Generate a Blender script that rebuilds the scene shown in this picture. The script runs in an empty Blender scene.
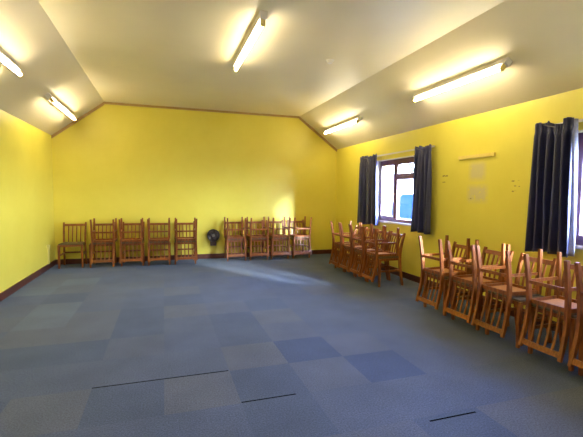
import bpy, bmesh, math, random
from mathutils import Vector, Matrix
random.seed(7)
S = bpy.context.scene
COL = S.collection
PI = math.pi

# ------------------------------------------------------------------ room dimensions (metres)
XL, XR = -2.03, 3.935          # side walls
YB, YN = 8.65, -3.2            # far wall, wall behind the camera
EAVE, TOP = 2.494, 3.201       # eaves and flat ceiling
XFL, XFR = -1.10, 2.978        # edges of the flat ceiling
WIN = [(5.53, 6.75), (1.72, 2.95)]    # window openings in the right wall (y0, y1)
WZ0, WZ1 = 0.93, 2.07
WALL_T = 0.26

# ------------------------------------------------------------------ node helpers
def mat(name, base=(0.8, 0.8, 0.8), rough=0.5, metal=0.0, spec=0.5):
    m = bpy.data.materials.new(name); m.use_nodes = True
    nt = m.node_tree; b = nt.nodes['Principled BSDF']
    b.inputs['Base Color'].default_value = (*base, 1)
    b.inputs['Roughness'].default_value = rough
    b.inputs['Metallic'].default_value = metal
    b.inputs['Specular IOR Level'].default_value = spec
    return m, nt, b
def node(nt, typ, **kw):
    n = nt.nodes.new(typ)
    for k, v in kw.items():
        if k in n.inputs: n.inputs[k].default_value = v
        else: setattr(n, k, v)
    return n
def ramp(nt, stops):
    r = nt.nodes.new('ShaderNodeValToRGB'); e = r.color_ramp.elements
    while len(e) < len(stops): e.new(0.5)
    for el, (p, c) in zip(e, stops): el.position = p; el.color = (*c, 1)
    return r
def objcoord(nt, scale=(1, 1, 1)):
    tc = nt.nodes.new('ShaderNodeTexCoord'); mp = nt.nodes.new('ShaderNodeMapping')
    mp.inputs['Scale'].default_value = scale
    nt.links.new(tc.outputs['Object'], mp.inputs['Vector']); return mp.outputs['Vector']
def bump(nt, b, height, strength=0.2, dist=0.01):
    bp = node(nt, 'ShaderNodeBump', Strength=strength, Distance=dist)
    nt.links.new(height, bp.inputs['Height']); nt.links.new(bp.outputs['Normal'], b.inputs['Normal'])

def noisy(name, c0, c1, scale, rough=0.6, bumpS=0.0, stretch=(1, 1, 1), detail=4, spec=0.5, metal=0.0):
    m, nt, b = mat(name, c0, rough, metal, spec)
    v = objcoord(nt, stretch)
    n = node(nt, 'ShaderNodeTexNoise', Scale=scale, Detail=detail)
    nt.links.new(v, n.inputs['Vector'])
    r = ramp(nt, [(0.3, c0), (0.7, c1)])
    nt.links.new(n.outputs['Fac'], r.inputs['Fac']); nt.links.new(r.outputs['Color'], b.inputs['Base Color'])
    if bumpS: bump(nt, b, n.outputs['Fac'], bumpS)
    return m

def box_mask(nt, pos, cy, cz, hy, hz, soft):
    """1 inside a soft ragged rectangle in the wall's own y-z plane"""
    sep = nt.nodes.new('ShaderNodeSeparateXYZ'); nt.links.new(pos, sep.inputs[0])
    def edge(sock, c, h):
        s = node(nt, 'ShaderNodeMath', operation='SUBTRACT'); nt.links.new(sock, s.inputs[0]); s.inputs[1].default_value = c
        a = node(nt, 'ShaderNodeMath', operation='ABSOLUTE'); nt.links.new(s.outputs[0], a.inputs[0])
        mr = node(nt, 'ShaderNodeMapRange'); nt.links.new(a.outputs[0], mr.inputs['Value'])
        mr.inputs['From Min'].default_value = h; mr.inputs['From Max'].default_value = h - soft
        return mr.outputs[0]
    e1 = edge(sep.outputs['Y'], cy, hy); e2 = edge(sep.outputs['Z'], cz, hz)
    mu = node(nt, 'ShaderNodeMath', operation='MULTIPLY'); nt.links.new(e1, mu.inputs[0]); nt.links.new(e2, mu.inputs[1])
    return mu.outputs[0]

YEL0, YEL1 = (0.74, 0.635, 0.07), (0.80, 0.70, 0.10)
def yellow(name, marks=()):
    m, nt, b = mat(name, YEL0, 0.42, spec=0.5)
    v = objcoord(nt)
    n = node(nt, 'ShaderNodeTexNoise', Scale=1.3, Detail=6, Roughness=0.6); nt.links.new(v, n.inputs['Vector'])
    r = ramp(nt, [(0.3, YEL0), (0.7, YEL1)]); nt.links.new(n.outputs['Fac'], r.inputs['Fac'])
    col = r.outputs['Color']
    big = node(nt, 'ShaderNodeTexNoise', Scale=26, Detail=5); nt.links.new(v, big.inputs['Vector'])
    for (cy, cz, hy, hz, soft, c, cut) in marks:
        k = box_mask(nt, v, cy, cz, hy, hz, soft)
        th = node(nt, 'ShaderNodeMapRange'); nt.links.new(big.outputs['Fac'], th.inputs['Value'])
        th.inputs['From Min'].default_value = cut; th.inputs['From Max'].default_value = cut + 0.08
        mu = node(nt, 'ShaderNodeMath', operation='MULTIPLY'); nt.links.new(k, mu.inputs[0]); nt.links.new(th.outputs[0], mu.inputs[1])
        mx = node(nt, 'ShaderNodeMix', data_type='RGBA')
        nt.links.new(mu.outputs[0], mx.inputs[0]); nt.links.new(col, mx.inputs[6]); mx.inputs[7].default_value = (*c, 1)
        col = mx.outputs[2]
    nt.links.new(col, b.inputs['Base Color'])
    f = node(nt, 'ShaderNodeTexNoise', Scale=60, Detail=3); nt.links.new(v, f.inputs['Vector'])
    bump(nt, b, f.outputs['Fac'], 0.08, 0.004)
    return m
PALE = (0.66, 0.57, 0.25); HOLE = (0.36, 0.26, 0.05)
M = {}
M['yellow'] = yellow('yellow_paint')
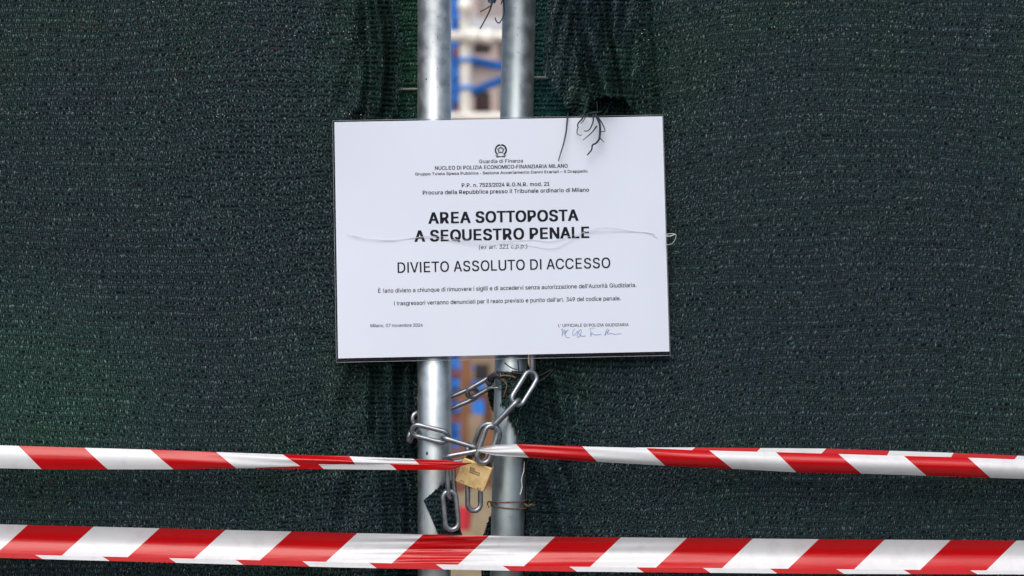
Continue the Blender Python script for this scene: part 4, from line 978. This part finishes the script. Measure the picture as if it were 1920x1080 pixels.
b.inputs['Roughness'].default_value = .5
b.inputs['Coat Weight'].default_value = .35
b.inputs['Coat Roughness'].default_value = .28
M_film, nt, b = new_mat('laminating_film')
b.inputs['Base Color'].default_value = (.03, .03, .045, 1)
b.inputs['Roughness'].default_value = .22
tr = N(nt, 'ShaderNodeBsdfTransparent'); tr.inputs['Color'].default_value = (.86, .87, .90, 1)
mix = N(nt, 'ShaderNodeMixShader'); mix.inputs['Fac'].default_value = .24
nt.links.new(tr.outputs[0], mix.inputs[1]); nt.links.new(b.outputs[0], mix.inputs[2])
nt.links.new(mix.outputs[0], nt.nodes['Material Output'].inputs['Surface'])
sheet('paper', 0, 1, 0, 1, 0, M_paper)
sheet('laminate_film', -.0055, 1.0022, -.006, 1.017, .0008, M_film)
M_rim = plain('film_rim', (.30, .31, .36), .3)
rim = []
for (a, c) in (((-.0055, -.006), (1.0022, -.006)), ((1.0022, -.006), (1.0022, 1.017)), ((1.0022, 1.017), (-.0055, 1.017)), ((-.0055, 1.017), (-.0055, -.006))):
    for i in range(30):
        t = i / 30
        x, y = quad(a[0] + (c[0] - a[0]) * t, a[1] + (c[1] - a[1]) * t)
        rim.append(P(x, y, float(bow(x, y)) + .0006) - NL)
link('film_edge', tube_me('film_edge', rim, .0003, 4, True), M_rim, notice)

M_ink = plain('black_ink', (.012, .013, .020), .55, 0, 50, .2, 0)
M_ink.node_tree.nodes['Principled BSDF'].inputs['Specular IOR Level'].default_value = .1
M_inkg = plain('grey_ink', (.04, .042, .055), .6, 0, 50, .2, 0)
M_pen = plain('blue_pen_ink', (.24, .28, .52), .5, 0, 50, .2, 0)
def uv_of(px, py):
    # invert the (nearly affine) quad map
    u, v = .5, .5
    for _ in range(6):
        x, y = quad(u, v)
        u += (px - x) / 618.; v += (py - y + (px - x) * .018) / 442.
    return u, v
def print_line(txt, xl, yl, xr, yr, cap, bold, mat=M_ink, off=None, shear=0.):
    """baseline from (xl, yl) to (xr, yr) in paper coordinates; cap = capital height"""
    sp_, w = text_shapes(txt, bold)
    em = cap / .716
    # outline weight: offset in em
    o_ = (.024 if bold else .002) if off is None else off
    fx = math.hypot(xr - xl, yr - yl) / w
    me = text_mesh('printed_line', sp_, fx / em, o_, o_ * .45)
    dx, dy = (xr - xl), (yr - yl)
    L_ = math.hypot(dx, dy); dx /= L_; dy /= L_
    for v in me.vertices:
        a, h, zz = v.co.x * em, v.co.y * em, v.co.z
        a += shear * h
        px = xl + dx * a + dy * h; py = yl + dy * a - dx * h
        v.co = P(px, py, float(bow(px, py)) - .00030 - .000012 * zz) - NL
    return link('printed_line', me, mat, notice)
print_line('Guardia di Finanza', 898, 306.0, 981, 304.6, 6.6, True, M_ink, .012)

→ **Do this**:
Restate the lines of the records exactly, starting at the first and stopping after the line with "PI = math.pi". Leave out any picture.

→ **Complete answer**:
Generate a Blender script that rebuilds the scene shown in this picture. The script runs in an empty Blender scene.
import bpy, bmesh, math, random
from mathutils import Vector, Matrix
random.seed(7)
S = bpy.context.scene
COL = S.collection
PI = math.pi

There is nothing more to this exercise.